A mad descent into Indian soap operas
That one fateful day began like any other. I was in one of my many stages of being a freeloader by wandering about the house with my eyes glued to my phone, thumb on autopilot scrolling through senseless memes. But on that day, I decided to actually accompany my mother by sitting down next to her in the TV room and Then continue scrolling through memes, as any ideal daughter should.
All was well until she kept asking me to watch the Indian show she was so invested in. I refused incessantly of course. It was a battle wherein my mother threw blows of sayings like "you never listen to anything I say" or "watching American television is the reason why you have back problems and bad grades" which I fought by making a case for the obviously superior shows I enjoy. How could she even compare Indian soap operas with a high IQ show that has had a sentient cloud of evil gas in one episode?
But eventually, I caved in and decided to give it a watch. It was the usual story where So-And-So, rich bad boy with no moral compass, falls in love with What's-Her-Face after crashing into her family's grain field in his sports car. Accompanying this arc were the quintessential dramatic camera angles/cuts, expression freezes, and the sound of thunder when he asked her out on a date at the end. All the while, my mother watched with rapt attention, but I guffawed at the production value and left to continue my evening of being useless.
But that night, all I could think of was the episode I had watched. So-and-So and What's-Her-Face's overly cheesy but thoroughly epoch-making encounter wouldn't leave my head. I had to find out what would happen to this star-crossed pair possessing absolutely zero chemistry.
The next day, I swallowed my pride and willingly sat down again to watch the following episode. My mother was utterly delighted but I had to keep her in check by saying that I was watching solely for the purpose of laughing at it.

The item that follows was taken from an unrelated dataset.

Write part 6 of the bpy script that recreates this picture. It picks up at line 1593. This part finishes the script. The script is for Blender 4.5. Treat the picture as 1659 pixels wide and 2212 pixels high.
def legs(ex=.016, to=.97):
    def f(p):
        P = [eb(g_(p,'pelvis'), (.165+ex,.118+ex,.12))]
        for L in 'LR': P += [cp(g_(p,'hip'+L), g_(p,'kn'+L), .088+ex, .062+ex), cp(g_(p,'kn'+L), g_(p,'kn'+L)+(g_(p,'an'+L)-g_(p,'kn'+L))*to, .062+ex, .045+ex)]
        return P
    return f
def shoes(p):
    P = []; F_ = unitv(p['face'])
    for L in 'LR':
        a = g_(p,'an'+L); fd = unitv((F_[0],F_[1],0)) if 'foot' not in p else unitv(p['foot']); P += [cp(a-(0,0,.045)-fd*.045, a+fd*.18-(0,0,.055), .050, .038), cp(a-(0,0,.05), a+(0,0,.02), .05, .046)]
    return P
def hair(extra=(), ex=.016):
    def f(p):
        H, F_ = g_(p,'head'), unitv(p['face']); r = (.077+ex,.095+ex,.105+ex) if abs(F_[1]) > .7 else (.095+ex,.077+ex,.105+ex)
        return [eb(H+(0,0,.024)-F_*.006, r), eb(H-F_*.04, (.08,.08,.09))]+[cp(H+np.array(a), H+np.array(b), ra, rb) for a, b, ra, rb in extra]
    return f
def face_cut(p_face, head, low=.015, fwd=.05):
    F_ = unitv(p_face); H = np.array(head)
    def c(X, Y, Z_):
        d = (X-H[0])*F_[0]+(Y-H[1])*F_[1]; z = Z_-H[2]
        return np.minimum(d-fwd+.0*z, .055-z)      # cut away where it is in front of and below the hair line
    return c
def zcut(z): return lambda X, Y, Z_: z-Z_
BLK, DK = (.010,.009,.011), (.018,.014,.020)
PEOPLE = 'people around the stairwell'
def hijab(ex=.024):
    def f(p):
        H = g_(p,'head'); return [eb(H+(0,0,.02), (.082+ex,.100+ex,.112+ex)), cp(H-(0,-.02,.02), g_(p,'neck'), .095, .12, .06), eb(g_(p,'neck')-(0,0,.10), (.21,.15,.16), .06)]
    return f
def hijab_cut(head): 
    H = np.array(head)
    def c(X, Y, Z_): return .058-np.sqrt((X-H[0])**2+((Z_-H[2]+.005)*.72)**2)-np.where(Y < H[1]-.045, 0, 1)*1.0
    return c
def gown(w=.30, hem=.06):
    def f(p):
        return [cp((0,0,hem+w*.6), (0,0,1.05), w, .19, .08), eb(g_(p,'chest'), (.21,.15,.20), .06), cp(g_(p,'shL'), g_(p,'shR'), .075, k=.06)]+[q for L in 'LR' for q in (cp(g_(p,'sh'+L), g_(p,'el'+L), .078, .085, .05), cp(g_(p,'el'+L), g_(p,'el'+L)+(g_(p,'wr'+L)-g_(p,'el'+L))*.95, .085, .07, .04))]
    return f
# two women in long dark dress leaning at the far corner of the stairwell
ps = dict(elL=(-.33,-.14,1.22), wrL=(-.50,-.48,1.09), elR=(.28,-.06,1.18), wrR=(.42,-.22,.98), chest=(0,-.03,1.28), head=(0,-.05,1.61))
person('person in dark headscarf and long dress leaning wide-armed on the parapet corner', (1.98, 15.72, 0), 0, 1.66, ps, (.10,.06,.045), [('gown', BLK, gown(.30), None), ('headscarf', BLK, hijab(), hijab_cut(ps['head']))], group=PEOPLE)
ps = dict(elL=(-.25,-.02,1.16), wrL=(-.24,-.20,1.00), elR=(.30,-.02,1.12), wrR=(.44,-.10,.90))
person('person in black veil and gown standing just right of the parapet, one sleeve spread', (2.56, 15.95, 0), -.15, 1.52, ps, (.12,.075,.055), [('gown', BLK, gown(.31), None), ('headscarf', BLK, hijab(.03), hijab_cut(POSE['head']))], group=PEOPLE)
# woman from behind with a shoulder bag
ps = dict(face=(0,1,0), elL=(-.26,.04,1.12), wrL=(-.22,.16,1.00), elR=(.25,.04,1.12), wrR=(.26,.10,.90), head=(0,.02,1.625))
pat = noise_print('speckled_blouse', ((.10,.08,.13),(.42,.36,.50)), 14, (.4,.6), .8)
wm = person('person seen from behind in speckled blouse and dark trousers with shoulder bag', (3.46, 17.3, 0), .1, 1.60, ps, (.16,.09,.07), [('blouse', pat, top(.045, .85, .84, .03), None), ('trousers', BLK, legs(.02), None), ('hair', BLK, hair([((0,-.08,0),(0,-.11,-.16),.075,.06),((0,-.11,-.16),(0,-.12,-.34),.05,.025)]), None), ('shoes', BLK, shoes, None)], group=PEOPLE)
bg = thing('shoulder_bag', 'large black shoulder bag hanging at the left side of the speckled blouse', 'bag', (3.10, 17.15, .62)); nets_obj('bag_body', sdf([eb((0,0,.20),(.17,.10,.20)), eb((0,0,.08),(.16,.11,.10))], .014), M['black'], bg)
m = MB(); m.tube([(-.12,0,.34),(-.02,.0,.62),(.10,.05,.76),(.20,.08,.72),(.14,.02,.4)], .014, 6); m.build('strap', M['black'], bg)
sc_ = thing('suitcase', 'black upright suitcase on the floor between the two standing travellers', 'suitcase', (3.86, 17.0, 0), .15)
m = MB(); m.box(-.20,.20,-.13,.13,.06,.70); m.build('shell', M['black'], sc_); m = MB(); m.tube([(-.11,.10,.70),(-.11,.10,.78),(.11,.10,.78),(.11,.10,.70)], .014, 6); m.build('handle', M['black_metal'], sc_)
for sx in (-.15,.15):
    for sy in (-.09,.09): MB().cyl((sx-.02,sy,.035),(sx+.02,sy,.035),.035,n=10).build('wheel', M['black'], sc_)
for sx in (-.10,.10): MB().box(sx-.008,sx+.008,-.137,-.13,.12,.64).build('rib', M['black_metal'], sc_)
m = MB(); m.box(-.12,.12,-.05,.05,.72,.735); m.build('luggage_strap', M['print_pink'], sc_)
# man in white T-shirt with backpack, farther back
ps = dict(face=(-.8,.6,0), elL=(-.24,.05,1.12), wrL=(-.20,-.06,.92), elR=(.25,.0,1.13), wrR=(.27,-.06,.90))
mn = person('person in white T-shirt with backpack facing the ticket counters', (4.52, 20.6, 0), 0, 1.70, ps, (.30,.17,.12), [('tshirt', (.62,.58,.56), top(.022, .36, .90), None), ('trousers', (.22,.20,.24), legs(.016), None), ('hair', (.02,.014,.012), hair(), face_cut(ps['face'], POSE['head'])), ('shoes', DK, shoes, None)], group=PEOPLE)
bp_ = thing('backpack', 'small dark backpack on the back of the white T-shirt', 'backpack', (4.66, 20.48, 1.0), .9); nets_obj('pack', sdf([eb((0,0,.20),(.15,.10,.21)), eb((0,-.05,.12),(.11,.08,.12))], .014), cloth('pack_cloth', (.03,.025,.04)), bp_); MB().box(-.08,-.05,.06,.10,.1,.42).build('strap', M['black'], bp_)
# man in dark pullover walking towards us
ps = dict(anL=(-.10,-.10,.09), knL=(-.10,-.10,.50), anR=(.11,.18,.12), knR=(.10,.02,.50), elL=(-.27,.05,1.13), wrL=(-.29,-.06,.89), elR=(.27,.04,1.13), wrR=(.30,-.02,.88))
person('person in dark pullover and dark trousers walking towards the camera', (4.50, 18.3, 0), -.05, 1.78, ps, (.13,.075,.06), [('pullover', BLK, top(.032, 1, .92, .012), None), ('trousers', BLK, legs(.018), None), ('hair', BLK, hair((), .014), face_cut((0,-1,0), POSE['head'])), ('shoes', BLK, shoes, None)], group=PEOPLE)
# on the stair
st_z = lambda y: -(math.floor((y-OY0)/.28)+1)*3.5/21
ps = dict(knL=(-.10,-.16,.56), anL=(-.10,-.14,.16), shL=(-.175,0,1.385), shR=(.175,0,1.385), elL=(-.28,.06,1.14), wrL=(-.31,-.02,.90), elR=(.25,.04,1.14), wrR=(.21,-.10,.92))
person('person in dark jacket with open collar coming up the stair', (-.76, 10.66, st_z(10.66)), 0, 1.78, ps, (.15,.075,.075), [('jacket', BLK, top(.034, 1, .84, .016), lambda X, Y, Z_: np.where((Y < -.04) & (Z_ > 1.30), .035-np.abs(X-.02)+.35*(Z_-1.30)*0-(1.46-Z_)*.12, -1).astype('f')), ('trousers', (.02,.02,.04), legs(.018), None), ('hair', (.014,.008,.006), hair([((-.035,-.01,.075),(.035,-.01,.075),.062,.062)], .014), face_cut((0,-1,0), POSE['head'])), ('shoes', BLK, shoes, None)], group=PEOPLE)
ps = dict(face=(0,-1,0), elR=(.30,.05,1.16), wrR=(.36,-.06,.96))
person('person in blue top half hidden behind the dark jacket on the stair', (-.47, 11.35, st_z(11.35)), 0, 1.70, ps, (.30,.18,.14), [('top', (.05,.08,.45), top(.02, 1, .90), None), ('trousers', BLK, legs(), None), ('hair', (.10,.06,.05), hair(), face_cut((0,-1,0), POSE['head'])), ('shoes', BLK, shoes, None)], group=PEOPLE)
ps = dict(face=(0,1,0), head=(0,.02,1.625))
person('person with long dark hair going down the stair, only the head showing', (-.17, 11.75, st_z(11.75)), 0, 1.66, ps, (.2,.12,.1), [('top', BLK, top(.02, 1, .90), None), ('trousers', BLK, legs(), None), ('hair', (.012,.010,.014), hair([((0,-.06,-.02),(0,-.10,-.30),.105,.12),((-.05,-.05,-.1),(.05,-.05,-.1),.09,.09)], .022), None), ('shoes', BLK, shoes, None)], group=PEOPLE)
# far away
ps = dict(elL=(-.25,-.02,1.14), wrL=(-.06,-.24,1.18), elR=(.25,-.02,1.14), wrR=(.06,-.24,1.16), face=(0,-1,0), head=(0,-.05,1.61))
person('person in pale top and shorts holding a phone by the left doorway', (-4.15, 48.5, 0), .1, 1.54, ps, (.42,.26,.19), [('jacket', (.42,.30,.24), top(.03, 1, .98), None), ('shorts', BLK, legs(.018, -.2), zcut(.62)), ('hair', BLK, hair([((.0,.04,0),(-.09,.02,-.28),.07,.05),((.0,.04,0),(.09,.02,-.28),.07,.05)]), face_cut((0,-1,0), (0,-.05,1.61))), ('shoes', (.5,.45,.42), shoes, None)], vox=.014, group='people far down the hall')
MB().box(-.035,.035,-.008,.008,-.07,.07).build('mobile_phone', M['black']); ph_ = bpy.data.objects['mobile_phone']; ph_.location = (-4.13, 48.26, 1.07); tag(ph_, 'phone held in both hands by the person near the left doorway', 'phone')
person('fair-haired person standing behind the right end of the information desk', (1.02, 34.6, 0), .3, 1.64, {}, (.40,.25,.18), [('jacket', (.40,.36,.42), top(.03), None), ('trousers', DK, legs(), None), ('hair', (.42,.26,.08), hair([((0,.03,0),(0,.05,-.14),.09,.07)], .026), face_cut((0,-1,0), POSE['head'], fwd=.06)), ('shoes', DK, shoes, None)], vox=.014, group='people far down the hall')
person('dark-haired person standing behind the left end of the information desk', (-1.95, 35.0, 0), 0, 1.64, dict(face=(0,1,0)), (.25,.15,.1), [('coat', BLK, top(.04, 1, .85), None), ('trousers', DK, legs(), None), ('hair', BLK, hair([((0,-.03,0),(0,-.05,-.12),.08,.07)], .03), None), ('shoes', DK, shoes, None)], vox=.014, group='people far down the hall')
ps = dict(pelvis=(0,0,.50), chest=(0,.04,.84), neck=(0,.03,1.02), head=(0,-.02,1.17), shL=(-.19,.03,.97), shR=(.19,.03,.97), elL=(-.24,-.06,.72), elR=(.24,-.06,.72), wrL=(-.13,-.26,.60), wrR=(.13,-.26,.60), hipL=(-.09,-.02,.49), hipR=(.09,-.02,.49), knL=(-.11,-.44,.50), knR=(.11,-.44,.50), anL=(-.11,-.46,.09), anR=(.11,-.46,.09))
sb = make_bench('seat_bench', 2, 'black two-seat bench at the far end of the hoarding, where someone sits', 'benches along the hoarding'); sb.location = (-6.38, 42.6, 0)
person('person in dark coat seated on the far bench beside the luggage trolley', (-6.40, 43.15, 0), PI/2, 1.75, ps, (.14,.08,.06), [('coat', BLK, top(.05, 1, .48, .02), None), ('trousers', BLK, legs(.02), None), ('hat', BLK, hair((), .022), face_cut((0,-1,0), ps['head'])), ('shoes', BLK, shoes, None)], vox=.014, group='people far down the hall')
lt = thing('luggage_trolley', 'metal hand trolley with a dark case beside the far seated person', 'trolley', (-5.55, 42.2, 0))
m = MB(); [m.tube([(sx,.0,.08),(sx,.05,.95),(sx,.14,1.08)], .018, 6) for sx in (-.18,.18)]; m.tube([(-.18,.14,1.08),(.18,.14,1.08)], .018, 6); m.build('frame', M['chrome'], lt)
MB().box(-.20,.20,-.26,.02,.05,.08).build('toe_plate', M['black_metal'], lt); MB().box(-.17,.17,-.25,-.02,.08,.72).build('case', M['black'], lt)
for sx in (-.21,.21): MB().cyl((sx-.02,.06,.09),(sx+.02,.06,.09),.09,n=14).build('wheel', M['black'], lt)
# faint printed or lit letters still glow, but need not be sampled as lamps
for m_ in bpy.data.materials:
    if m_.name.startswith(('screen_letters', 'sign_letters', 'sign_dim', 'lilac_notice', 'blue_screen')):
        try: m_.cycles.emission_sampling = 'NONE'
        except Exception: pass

Thus the dark ages were ushered in. Every evening, my mother and I would quietly sit together and spend thirty minutes in an intoxicated daze, only snapping out of it during commercials. Week after week, my mind would circle around their troublesome love story, the obstacles they faced from snobby family members, suspenseful scenes where What's-Her-Face would accidentally burn milk. I loved all of it.
But I couldn't deny that it was taking over my life. I, too, dreamed of a snobby stranger destroying my only source of income but then sweeping me away into a life of capitalism and hard-earned romance. I had the sound of thunder ringing in my ears whenever someone said something mildly inconvenient to me. I daydreamed of shenanigans with my evil mother-in-law.
I was on the brink of insanity, ready to tip over. But the universe did hold a silver lining for me, as the writers of the show decided to kill off What's-Her-Face by making her drive off a cliff in her new sports car. Finally, I had found some peace and could finally move on from this horror.
That is until they introduced her long-lost twin sister.